DO THIS
Quote exactly the lines from the start of the entries to the one with "C = scene.collection", both ends included.

(Collected data)

────────────────────────────────────────

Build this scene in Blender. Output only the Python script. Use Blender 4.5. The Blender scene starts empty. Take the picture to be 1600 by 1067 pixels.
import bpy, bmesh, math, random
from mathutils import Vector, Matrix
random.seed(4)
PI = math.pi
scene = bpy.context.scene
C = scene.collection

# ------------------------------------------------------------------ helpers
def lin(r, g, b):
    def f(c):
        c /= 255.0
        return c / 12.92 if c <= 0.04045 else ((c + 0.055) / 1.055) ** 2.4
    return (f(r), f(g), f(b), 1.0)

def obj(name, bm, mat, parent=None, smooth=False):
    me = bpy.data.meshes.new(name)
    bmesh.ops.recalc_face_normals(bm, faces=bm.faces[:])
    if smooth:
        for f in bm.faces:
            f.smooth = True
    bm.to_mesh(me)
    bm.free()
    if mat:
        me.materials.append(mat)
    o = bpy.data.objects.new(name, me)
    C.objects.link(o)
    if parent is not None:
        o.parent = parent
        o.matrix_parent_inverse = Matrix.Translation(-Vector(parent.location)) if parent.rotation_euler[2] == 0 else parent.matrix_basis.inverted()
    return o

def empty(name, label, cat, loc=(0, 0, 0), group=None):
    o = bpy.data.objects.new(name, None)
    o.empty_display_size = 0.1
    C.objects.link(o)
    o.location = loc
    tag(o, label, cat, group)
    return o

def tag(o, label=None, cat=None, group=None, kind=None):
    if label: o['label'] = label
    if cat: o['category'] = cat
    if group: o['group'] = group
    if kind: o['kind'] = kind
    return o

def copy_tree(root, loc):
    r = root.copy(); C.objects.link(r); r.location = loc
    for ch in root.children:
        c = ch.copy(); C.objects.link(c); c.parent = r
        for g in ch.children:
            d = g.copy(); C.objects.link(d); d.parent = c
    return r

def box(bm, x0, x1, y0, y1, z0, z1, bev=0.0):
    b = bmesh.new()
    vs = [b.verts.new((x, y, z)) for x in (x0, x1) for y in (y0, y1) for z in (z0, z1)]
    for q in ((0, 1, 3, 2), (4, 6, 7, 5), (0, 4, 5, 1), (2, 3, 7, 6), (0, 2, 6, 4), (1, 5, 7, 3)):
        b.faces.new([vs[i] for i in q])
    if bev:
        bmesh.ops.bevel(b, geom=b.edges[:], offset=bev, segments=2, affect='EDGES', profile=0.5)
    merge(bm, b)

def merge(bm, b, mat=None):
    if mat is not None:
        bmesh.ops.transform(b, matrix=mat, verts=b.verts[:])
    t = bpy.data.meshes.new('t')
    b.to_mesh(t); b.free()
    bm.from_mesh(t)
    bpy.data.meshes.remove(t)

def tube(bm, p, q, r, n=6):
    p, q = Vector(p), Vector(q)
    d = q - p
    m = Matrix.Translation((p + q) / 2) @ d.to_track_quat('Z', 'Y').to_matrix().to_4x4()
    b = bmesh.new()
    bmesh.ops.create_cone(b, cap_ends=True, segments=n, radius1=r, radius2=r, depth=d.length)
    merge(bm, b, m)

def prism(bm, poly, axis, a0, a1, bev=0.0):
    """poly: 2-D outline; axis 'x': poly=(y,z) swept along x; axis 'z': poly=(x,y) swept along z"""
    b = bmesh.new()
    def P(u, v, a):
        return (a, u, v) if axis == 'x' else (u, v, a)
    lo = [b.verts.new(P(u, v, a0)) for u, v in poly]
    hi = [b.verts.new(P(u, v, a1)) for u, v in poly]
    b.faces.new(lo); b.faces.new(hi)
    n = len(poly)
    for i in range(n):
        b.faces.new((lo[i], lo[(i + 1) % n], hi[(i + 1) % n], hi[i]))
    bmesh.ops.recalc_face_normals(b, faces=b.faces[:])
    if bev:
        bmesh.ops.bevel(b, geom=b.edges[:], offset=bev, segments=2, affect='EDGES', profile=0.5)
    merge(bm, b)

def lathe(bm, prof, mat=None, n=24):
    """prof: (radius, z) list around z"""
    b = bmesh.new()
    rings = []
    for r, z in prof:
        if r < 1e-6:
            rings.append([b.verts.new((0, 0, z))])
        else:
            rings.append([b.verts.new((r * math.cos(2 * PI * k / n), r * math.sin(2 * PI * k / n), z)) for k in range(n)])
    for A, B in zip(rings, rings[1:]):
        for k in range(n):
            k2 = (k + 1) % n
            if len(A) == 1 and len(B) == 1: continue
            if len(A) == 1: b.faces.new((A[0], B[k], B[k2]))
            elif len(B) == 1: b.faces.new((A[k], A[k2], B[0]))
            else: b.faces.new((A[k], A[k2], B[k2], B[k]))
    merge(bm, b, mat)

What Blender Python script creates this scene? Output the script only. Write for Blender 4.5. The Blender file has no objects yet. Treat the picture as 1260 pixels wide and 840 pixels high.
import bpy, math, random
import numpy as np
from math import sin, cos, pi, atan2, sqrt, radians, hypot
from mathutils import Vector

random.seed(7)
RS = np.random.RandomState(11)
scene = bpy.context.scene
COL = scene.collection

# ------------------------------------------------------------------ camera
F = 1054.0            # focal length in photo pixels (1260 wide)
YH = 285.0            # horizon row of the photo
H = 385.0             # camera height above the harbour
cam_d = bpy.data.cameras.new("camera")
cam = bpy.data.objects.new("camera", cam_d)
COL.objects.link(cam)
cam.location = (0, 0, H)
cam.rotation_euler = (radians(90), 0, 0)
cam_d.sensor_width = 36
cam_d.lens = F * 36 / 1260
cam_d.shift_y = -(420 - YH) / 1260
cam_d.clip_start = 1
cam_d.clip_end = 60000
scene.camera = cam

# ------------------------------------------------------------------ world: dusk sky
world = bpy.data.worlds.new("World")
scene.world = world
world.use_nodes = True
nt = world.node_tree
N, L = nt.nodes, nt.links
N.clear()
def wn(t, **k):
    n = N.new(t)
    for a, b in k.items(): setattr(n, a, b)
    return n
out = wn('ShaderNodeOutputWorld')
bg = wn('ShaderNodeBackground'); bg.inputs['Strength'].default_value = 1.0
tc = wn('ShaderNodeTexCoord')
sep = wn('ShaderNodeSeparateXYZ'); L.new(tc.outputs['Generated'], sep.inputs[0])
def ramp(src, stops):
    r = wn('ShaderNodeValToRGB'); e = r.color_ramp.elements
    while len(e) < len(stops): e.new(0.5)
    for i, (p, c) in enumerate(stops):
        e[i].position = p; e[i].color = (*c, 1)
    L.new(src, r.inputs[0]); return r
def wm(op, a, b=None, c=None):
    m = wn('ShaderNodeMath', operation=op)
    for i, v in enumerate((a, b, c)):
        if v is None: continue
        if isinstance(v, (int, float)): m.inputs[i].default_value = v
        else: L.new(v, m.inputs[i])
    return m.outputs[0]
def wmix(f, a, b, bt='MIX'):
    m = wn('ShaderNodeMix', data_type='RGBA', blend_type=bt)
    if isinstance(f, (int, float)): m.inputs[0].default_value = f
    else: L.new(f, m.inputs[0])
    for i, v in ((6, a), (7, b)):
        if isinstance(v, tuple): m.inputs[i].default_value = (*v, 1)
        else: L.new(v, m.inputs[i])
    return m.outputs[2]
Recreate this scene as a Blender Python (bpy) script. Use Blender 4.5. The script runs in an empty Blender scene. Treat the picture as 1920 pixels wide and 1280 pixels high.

────────────────────────────────────────

SOLUTION TO THE PROBLEM
Build this scene in Blender. Output only the Python script. Use Blender 4.5. The Blender scene starts empty. Take the picture to be 1600 by 1067 pixels.
import bpy, bmesh, math, random
from mathutils import Vector, Matrix
random.seed(4)
PI = math.pi
scene = bpy.context.scene
C = scene.collection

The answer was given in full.